Air Arabia, the UAE's only publicly-listed airline, posted a 24 per cent decline in second-quarter net profit as the number of passengers carried and seats filled remained flat.
Net profit in the three months ending June 30 reached Dh120 million compared with Dh158m a year earlier, it said in a statement on Thursday. EFG Hermes and Sico Bahrain had forecast the Sharjah-based low-cost airline would post a profit of Dh148.4m and Dh85.98m respectively. Quarterly revenues increased four per cent year-on-year to Dh938m.
"Trading conditions continue to be influenced by the regional geopolitical and economic challenges," Sheikh Abdullah Al Thani, chairman of Air Arabia, said.

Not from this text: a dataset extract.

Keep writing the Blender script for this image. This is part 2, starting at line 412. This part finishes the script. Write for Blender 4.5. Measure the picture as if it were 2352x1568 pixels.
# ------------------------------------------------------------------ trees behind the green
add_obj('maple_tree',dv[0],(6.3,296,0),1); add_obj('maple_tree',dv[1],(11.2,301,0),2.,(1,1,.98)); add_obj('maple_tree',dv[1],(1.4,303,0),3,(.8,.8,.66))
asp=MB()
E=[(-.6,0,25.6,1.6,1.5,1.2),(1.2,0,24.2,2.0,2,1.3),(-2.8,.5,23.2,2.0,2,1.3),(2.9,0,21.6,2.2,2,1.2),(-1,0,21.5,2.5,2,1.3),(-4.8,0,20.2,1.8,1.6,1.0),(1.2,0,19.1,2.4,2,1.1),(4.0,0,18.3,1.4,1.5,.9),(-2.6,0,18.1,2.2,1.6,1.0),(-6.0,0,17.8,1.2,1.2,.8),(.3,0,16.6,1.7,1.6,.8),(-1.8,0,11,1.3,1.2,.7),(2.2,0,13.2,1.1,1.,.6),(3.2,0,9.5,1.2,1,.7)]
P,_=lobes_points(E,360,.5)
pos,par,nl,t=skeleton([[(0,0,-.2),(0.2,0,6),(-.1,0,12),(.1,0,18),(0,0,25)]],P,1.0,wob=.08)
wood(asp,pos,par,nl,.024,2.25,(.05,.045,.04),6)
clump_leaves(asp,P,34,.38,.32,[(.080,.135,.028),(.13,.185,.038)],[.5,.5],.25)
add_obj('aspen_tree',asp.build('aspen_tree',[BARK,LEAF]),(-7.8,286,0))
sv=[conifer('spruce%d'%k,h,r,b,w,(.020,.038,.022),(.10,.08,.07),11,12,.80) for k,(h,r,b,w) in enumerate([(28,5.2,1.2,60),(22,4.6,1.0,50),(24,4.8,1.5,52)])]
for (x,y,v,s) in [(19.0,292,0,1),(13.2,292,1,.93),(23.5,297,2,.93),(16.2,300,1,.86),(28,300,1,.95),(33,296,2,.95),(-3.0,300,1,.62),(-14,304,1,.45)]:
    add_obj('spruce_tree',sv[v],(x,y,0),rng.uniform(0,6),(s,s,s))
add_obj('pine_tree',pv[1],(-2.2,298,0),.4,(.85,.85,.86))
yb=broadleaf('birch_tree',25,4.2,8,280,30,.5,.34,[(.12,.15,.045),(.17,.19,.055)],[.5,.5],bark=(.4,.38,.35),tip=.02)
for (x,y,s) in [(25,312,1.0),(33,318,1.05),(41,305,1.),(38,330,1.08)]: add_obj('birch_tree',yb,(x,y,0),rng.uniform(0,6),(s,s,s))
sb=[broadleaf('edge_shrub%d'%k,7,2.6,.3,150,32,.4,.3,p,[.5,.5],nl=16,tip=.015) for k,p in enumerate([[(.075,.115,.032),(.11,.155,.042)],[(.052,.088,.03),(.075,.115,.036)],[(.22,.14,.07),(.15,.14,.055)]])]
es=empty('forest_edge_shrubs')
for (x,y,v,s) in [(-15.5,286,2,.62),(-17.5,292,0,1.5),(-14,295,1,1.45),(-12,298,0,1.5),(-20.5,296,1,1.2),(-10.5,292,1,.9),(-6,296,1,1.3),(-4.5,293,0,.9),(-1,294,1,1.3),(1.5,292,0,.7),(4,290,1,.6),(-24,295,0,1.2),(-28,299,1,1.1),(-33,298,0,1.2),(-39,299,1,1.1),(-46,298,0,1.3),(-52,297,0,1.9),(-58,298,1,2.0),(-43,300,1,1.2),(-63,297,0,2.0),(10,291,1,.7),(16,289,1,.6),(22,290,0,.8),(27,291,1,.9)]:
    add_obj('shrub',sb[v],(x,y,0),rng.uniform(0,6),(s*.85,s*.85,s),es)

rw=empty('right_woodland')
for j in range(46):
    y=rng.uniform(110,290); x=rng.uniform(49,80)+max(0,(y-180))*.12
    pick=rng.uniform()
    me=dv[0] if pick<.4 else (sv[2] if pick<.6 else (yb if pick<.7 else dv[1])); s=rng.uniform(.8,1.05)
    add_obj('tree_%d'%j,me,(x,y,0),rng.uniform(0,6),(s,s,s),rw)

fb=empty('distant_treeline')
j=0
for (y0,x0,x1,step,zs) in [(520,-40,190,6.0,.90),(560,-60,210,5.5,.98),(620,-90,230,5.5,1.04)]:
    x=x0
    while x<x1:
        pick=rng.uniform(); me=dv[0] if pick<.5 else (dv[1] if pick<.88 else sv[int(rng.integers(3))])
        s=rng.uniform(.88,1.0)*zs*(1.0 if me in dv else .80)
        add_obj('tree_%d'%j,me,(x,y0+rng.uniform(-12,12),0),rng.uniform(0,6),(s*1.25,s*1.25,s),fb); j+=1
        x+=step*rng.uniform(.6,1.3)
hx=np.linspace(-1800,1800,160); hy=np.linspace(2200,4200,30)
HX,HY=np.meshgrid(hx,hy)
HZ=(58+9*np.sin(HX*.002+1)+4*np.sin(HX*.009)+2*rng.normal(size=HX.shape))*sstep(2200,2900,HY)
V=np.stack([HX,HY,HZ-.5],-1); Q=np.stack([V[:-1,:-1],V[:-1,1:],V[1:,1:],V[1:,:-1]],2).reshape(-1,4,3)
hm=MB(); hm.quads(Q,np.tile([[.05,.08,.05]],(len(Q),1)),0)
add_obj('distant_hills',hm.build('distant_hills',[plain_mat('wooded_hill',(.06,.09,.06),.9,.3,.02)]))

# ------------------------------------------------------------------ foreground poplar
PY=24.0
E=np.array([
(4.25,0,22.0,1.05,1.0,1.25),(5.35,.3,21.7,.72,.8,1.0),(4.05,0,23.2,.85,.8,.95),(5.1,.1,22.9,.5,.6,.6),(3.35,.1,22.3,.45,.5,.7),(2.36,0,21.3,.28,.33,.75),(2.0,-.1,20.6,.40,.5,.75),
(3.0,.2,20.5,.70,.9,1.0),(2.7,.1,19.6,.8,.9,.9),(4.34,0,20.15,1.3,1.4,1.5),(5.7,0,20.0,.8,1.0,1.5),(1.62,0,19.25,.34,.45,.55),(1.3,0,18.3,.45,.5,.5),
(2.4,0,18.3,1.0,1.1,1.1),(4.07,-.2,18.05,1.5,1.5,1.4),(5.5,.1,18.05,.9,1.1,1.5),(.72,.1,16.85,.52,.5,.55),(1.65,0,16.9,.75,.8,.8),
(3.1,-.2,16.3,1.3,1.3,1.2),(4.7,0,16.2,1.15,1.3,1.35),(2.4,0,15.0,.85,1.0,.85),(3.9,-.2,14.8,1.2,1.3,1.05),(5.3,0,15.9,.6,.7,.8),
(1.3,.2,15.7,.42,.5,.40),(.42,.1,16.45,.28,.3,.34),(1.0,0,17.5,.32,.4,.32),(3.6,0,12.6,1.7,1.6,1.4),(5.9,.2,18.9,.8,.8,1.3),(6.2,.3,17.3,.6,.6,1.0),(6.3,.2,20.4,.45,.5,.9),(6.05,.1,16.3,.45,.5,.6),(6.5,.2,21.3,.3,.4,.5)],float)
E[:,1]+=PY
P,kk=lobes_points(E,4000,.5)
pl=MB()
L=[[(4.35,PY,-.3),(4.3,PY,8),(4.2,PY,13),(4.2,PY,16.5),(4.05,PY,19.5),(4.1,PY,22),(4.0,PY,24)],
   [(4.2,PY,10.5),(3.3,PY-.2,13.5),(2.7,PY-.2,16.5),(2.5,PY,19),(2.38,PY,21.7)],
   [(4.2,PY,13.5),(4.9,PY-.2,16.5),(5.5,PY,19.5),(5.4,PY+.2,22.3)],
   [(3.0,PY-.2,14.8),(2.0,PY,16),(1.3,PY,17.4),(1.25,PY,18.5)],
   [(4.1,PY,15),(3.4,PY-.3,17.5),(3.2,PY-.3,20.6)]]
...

The International Air Transport Association, which represents about 280 carriers, slashed its forecast of global airlines' profits by 12 per cent to $33.8 billion this year as the industry faces higher fuel costs and geopolitical tensions that would increase its operating risks.
Air Arabia said it recorded "strong profits" despite the "economic pressure that airlines have witnessed in the second quarter of this year, which was driven by lower yield margins, higher fuel prices and seasonality shift in traffic that the market has experienced."
The airline carried more than 2.05 million passengers in the second quarter, little changed from the same period last year. Load factor-a measure of seats filled-reached 78 per cent compared to 79 per cent a year earlier.
In June, Air Arabia said it has a $336m exposure to funds managed by the Abraaj Group, the Dubai-based private equity firm that has filed for provisional liquidation. The airline said there is "no significant impact" on its business or liquidity status and that it has appointed a team of experts to ensure its rights are being protected during the court-supervised restructuring of Abraaj's funds.
Air Arabia operates flights from hubs in the UAE, Morocco, and Egypt to more than 150 destinations with a fleet of 53 Airbus aircraft.
The airline is considering both Boeing 737 and Airbus A320 models for a 100-plane requirement worth about $11bn at list prices, Adel Ali, Air Arabia chief executive, told Bloomberg in July during the Farnborough air show.
It may be worth absorbing the extra costs of running a mixed fleet if Boeing’s jets are more competitive, he said. The carrier needs the new planes both for fleet renewal and for growth.
The airline added 12 new routes to its network in the first half of 2018, it said.